I have an angel baby in my life, this year she would have turned 10. My oldest daughter turned 11 years old today. I’m at an age that contradicts my physical appearance but age is just a number.
I made reservations for us today but upon her request, they were canceled. That’s my daughter. Humble. She can be a lot but she is always worth it, she wanted to have a crab boil and lots of shrimp so I delivered.
Intuition. I always listen to HER and it seems as if SHE never brings me good news. At a glance, she is a destroyer of dreams, peace, and assurance. Like a tsunami, she comes in and destroys everything within hindsight.
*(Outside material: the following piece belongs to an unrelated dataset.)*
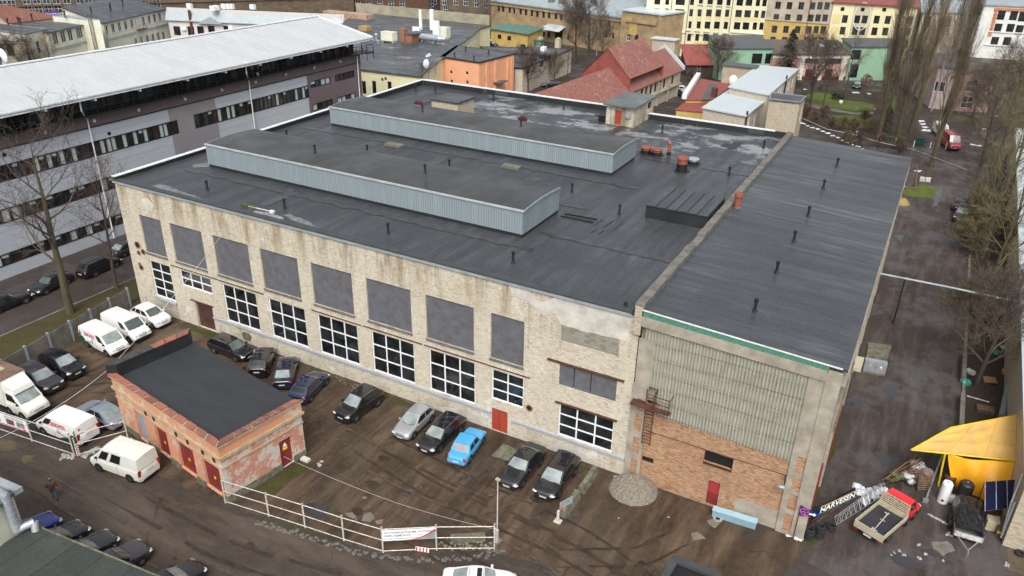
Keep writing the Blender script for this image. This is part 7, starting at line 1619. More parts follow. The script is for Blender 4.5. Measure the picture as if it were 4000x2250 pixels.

She washes it away and here I stand, stronger than ever. Still alive. Ready to rebuild, yet, again. Home is a feeling, that’s it.
I only knew of commitment, longevity, loyalty, and tenderness, and yet I entered a dangerous world by choice and I’m learning each day that the heart is fragile. I will never settle for less.
Love is what keeps us going. My heart gets flooded with feelings of determination on the mornings I’m driving my girls to school and childcare. I take care of my little girls because I love them, without conditions.
I’m excited about my trips this year. I am focused on elevating every aspect and experience in my life. I will eventually find someone to accompany me or vice versa where we complement each other in all aspects.
My daughter called me to check in on me before going to bed, I wished her a happy birthday once more. I can still hear the melody of our cousins singing happy birthday slightly off-sync, then the room goes dark after the candles are blown out.
The darkness lasted for a very short period and that is what it is in life. Darkness can only stay as long as you allow it or welcome it. Such darkness can take away the quality of your life as long as you allow it. So, turn the lights on. Don’t let the darkness consume you, have faith that these waves and these bursts of darkness are acts of faith, all to protect you from bad energy. Only the strong would be able to withstand such storms or darkness.
We all get to choose light, just know that we both can have our lights on at the same time. Yours can be bright but eventually, you’ll want something dimmable. Our life changes are constant, just know that my lights will stay on. I am surrounded by love and that light shines brighter than anything.
Thank you to everyone who’s been giving me ongoing love and support, I’m beyond grateful for you all. I’ve drawn some healthy boundaries for me, for you, for us and I hope we can just live in our light. However, if it ever gets too dark and you need a little bit more light, I got you. I’m solid.
π Seeing you growing and glowing through time is enough purpose for me to keep loving, giving, and accepting the never-ending demands in life. This 10th Chapter is officially closed. Over and out.